Last updated
Last updated
Keller is an AMM (Automatic Market Maker) designed to provide large liquidity, low swapping fees, and low slippage.
Keller's model incentivizes liquidity by giving token-lockers the right to vote in favor of a liquidity pool of their choice in order to increase $KELL emissions distributed to it.
$KELL - ERC-20 utility token of the protocol. $veKELL - ERC-721 governance token in the form of an NFT (non-fungible token). $KELL is used for rewarding liquidity providers through emissions.
$veKELL is used for governance.
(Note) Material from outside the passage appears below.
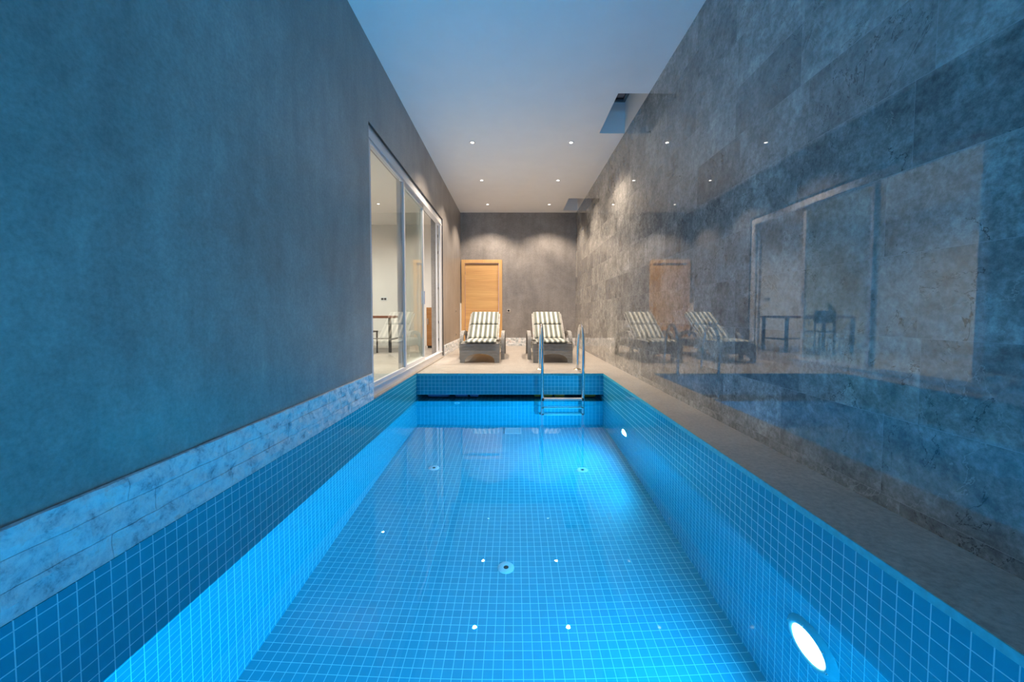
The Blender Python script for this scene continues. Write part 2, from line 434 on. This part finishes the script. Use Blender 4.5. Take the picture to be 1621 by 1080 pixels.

Any $KELL holder can vote-escrow their tokens and receive a $veKELL (also known as veNFT) in exchange.
veKELL is a governance instrument used to manage the distribution of KELL emissions among the different LPs. In order to increase the share of KELL emissions distributed to a certain pair, veKELL holders can vote to favor it over the other LPs. The longer the vesting time, the higher the voting power (voting weight) and rewards the $veKELL holder receives. The lock period (also known as vote-escrowed period, hence the ve prefix) can be up to 4 years, following the linear relationship shown below:
1 KELL locked for 1 year = 0.25 veKELL.
1 KELL locked for 2 years = 0.50 veKELL.
1 KELL locked for 3 years = 0.75 veKELL.
1 KELL locked for 4 years = 1.00 veKELL.
This system intuitively bolsters pairs with the highest value for the ecosystem, distributing liquidity where it is most needed.
In return, users obtain 4 different types of rewards: Voting:
100% of the trading fees generated by the pairs they vote for.
Any bribes directed toward these pairs.
An anti-dilution rebase (3,3).
Providing Liquidity:
$KELL emissions at that farm.
Bribes are optional external incentives deposited in gauges to boost their returns. To secure a larger portion of the emissions allocated to their gauges (LP), other protocols may provide Bribes (voting rewards) to encourage voters to vote for those specific gauges.
Choose the veKELL NFT you wish to vote with. The top NFT is automatically selected initially.
Distribute the voting power among your favorites gauges.
Evaluate your selected gauges and click CAST VOTES to cast votes for all of them simultaneously, utilizing 100% of your voting power.
Wait for each epoch to transition (timer is visible) to claim your weekly trading fees and bribes rewards.
The Flywheel Effect is designed to help partners recognize the significance of bribes. This lays the foundation for collaboration in which the benefits of the system are utilized effectively.
It’s a reward mechanism that does not dilutes the governance power of the early adopters created by Olympus Protocol and known as (3,3).
Swap tokens
Pools: Add Liquidity & Stake.
Vote: Use your veKELL tokens to vote for a specific LP and increase the share of KELL emissions that get distributed to it. Bribes = Create a Bribe for the gauges of your choice (Protocols only).
Locks: Lock your KELL tokens in order to get veKELL.
Rewards: Claim your trading fees, Bribes rewards from the LP you have voted for, anti-dilution rebase (3,3) and emissions.